At the weekend, young people openly booed Ziyambi — a rare act of defiance in a country where silence is often the safer option.

Their frustration? Unfulfilled promises that have become a political trademark.

They demanded a fair share of land and cattle under the much-publicised Presidential Heifer Scheme.

“We are tired of promises without implementation,” one said.

Another added bitterly: “Some of us were given offer letters for land that does not exist.”

These voices cut to the core of Zimbabwe’s politics: pledges dangled like carrots at rallies, only to be forgotten once the crowds disperse.

The youth can no longer be fooled.

Being the majority of the population, the youth have for years been treated as disposable campaign tools.

They are mobilised for rallies, used as foot soldiers during elections and discarded once the ballot boxes are packed away.

But Sunday’s event showed us that they are not fools.
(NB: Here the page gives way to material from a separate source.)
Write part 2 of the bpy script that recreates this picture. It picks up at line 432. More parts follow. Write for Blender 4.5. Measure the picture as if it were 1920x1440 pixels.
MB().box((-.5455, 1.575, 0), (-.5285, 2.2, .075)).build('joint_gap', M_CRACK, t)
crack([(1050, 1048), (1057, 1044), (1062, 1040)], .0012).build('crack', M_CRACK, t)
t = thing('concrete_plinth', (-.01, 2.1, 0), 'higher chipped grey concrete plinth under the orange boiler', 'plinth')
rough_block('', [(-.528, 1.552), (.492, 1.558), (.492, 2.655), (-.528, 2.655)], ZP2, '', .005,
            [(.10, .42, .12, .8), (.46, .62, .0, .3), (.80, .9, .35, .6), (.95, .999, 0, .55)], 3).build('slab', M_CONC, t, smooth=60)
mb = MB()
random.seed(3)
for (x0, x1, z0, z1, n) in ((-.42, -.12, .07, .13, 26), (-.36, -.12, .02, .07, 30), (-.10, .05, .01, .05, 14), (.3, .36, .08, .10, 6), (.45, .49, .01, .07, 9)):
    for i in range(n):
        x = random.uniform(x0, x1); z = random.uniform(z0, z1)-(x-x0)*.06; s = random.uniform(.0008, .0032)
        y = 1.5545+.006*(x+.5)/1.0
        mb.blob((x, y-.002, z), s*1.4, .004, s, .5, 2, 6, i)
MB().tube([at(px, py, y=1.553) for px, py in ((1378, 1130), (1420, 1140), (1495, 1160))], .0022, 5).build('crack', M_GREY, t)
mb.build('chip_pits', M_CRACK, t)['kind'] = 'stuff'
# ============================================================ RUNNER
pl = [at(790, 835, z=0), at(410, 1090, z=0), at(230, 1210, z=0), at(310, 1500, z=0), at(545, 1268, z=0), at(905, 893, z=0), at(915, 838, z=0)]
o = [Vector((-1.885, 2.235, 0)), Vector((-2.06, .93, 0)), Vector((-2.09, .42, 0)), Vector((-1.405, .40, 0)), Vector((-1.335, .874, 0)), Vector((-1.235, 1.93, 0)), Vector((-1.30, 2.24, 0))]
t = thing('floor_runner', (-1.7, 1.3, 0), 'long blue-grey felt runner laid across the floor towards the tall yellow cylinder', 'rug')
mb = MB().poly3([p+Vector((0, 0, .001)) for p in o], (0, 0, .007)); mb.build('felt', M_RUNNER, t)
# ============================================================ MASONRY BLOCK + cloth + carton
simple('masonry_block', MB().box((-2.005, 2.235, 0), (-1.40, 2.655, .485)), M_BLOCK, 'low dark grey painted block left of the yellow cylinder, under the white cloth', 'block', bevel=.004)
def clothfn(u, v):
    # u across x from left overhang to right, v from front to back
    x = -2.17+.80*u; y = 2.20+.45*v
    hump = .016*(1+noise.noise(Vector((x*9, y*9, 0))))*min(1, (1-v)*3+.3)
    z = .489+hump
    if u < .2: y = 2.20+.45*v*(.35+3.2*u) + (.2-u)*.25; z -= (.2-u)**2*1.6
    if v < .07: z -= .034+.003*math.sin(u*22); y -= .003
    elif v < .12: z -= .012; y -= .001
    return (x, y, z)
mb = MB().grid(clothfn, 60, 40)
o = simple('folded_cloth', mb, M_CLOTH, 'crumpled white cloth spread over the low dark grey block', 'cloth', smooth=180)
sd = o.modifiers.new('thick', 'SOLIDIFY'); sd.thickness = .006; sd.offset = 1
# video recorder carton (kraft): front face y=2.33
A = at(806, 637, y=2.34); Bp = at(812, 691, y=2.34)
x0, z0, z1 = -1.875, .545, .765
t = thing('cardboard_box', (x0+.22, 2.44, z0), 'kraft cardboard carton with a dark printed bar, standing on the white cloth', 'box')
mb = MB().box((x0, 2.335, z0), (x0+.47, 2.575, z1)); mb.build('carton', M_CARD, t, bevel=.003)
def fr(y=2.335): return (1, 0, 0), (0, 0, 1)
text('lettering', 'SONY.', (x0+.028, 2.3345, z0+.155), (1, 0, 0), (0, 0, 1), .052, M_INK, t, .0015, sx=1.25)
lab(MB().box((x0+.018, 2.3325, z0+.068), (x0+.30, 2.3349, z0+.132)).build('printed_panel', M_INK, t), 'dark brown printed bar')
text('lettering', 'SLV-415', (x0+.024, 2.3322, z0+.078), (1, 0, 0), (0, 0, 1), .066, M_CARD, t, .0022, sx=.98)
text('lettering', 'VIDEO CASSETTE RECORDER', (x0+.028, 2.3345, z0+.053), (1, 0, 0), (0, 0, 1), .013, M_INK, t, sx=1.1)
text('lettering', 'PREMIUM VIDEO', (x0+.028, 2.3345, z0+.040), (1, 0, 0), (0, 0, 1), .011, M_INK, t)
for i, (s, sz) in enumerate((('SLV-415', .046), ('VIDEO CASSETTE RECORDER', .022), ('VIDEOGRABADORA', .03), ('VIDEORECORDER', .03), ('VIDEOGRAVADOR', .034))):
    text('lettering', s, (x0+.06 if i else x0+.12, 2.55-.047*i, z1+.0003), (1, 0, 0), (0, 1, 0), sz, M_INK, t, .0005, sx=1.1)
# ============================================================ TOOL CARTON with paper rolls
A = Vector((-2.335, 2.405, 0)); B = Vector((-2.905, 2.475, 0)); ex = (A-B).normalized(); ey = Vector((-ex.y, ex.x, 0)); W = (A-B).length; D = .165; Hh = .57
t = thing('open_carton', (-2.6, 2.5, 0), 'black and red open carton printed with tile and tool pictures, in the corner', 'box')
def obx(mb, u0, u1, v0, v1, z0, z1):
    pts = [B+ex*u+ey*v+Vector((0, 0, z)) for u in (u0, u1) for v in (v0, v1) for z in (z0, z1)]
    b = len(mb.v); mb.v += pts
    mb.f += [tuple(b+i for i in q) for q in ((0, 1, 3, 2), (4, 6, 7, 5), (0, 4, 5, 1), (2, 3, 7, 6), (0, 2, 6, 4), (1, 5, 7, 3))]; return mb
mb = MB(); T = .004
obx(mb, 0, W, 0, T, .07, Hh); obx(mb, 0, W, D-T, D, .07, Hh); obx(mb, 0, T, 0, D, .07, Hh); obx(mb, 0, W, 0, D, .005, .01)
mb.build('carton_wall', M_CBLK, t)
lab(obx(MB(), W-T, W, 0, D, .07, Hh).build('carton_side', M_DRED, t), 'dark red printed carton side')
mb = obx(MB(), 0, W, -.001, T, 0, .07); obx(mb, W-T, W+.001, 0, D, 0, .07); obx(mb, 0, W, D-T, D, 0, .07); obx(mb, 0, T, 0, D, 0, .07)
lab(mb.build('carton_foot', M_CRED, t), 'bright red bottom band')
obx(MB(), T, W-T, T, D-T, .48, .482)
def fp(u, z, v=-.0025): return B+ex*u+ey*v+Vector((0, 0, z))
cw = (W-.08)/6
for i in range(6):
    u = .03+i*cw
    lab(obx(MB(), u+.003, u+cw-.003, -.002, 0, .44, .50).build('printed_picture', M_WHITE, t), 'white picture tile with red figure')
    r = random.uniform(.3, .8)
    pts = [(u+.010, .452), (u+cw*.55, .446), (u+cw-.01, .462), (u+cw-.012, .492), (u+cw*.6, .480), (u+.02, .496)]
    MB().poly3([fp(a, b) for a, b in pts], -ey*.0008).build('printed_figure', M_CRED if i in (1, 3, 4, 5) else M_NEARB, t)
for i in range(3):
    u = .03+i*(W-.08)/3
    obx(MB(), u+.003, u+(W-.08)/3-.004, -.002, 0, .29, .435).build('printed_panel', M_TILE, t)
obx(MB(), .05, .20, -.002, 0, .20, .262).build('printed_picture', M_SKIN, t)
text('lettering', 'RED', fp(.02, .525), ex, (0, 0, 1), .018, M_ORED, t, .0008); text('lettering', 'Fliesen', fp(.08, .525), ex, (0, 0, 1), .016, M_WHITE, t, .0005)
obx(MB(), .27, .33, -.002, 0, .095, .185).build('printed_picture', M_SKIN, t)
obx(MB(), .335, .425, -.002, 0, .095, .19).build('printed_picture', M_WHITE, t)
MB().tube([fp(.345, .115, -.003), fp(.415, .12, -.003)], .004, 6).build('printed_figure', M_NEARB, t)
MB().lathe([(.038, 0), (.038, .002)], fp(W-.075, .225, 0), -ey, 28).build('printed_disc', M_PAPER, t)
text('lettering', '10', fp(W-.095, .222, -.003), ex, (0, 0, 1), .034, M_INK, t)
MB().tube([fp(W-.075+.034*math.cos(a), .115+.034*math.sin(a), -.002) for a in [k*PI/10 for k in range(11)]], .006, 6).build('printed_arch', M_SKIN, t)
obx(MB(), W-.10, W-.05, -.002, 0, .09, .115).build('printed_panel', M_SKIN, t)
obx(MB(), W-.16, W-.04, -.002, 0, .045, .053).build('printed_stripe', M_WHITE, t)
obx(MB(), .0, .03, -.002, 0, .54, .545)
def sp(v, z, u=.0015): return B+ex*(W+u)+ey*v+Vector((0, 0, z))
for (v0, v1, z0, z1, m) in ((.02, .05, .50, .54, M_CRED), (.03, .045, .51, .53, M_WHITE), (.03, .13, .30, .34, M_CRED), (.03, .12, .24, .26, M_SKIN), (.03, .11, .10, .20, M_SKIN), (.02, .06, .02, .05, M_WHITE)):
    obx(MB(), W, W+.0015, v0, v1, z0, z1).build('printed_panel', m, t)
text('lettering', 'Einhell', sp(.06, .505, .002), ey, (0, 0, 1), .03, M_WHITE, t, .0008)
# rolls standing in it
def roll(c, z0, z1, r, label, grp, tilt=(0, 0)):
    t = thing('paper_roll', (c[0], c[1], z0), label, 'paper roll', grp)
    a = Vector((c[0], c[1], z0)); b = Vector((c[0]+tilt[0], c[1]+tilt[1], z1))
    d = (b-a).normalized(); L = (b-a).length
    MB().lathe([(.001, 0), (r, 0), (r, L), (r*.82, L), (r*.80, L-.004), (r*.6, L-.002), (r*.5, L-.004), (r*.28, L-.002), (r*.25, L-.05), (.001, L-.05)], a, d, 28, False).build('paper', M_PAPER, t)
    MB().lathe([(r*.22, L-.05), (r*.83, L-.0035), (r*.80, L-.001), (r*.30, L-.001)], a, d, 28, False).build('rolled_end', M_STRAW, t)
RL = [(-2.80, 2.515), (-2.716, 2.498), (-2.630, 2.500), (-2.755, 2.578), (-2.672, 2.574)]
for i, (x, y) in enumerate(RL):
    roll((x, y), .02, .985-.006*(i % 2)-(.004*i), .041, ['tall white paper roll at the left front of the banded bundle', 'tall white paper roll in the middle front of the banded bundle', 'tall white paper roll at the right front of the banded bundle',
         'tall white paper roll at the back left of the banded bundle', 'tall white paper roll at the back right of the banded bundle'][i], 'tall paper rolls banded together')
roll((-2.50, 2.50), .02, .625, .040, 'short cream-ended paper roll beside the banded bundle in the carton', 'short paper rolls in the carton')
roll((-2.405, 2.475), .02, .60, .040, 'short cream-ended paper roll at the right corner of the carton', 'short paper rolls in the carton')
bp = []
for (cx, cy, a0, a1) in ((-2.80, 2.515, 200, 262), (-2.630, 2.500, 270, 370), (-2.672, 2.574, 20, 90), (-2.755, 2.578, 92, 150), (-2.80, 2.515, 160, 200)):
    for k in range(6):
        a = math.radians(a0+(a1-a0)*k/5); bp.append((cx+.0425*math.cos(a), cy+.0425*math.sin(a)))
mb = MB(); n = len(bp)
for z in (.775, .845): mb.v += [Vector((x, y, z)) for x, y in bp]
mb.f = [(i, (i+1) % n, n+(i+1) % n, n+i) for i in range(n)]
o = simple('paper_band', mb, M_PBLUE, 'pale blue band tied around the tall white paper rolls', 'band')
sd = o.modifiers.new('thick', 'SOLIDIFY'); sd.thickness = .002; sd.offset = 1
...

They see through the lies.

They see clearly that they are being used as pawns — mobilised for slogans, campaigns and votes, then abandoned.

“Give us land as promised. You just want to use us. Now you are talking about 2030 without honouring the 2028 promises,” one young person vented.

That statement alone is a damning indictment on a leadership that thinks it can mortgage the future while failing to deliver the present.

The youth are the backbone of the economy, the future of the country, yet they are treated as expendables.

Empty promises cannot feed their families, create jobs or provide livelihoods.

Offer letters for ghost land are not empowerment. It is fraud.

For far too long, politicians have thrived on lies dressed up as promises.

They promise land, livestock, jobs, empowerment — only for those pledges to vanish once the rallies end.

Chinhoyi’s youth finally called it out: enough is enough.

The weekend protest should be a wake-up call.

It’s sad that the leaders are already talking about Vision 2030 while they still owe citizens the promises of 2028.

How can they sell the future when they have failed to deliver the present?

Politicians must understand: you cannot build a nation on deception.

You cannot empower people with ghost land, phantom cattle and empty rhetoric.

And you cannot silence a generation forever with slogans.

A restless, disillusioned youth is a ticking time bomb.

Politicians must stop lying, stop dangling schemes that never materialise and start delivering tangible, inclusive development.

Because one day, the booing will turn into something far louder.

Zimbabwe’s young people deserve better — not political fraud. They deserve honesty, dignity and delivery.

Now is the time to turn frustration into organisation.

To move from anger to action. To demand accountability, not slogans. To refuse to be used and discarded. To insist that promises made must be kept.

Because change does not come from above — it comes from below, from the restless majority that has had enough of betrayal.

If politicians choose to cling to their lies, the youth must cling to their power.

And that power lies in unity, mobilisation and an unyielding demand for truth and delivery.

Zimbabwe’s youth must rise. Not tomorrow. Not in 2030. Now.

The booing in Chinhoyi at the weekend was not just noise. It was a warning.

If leaders continue to cheat the youth, the day will come when betrayal will no longer be tolerable.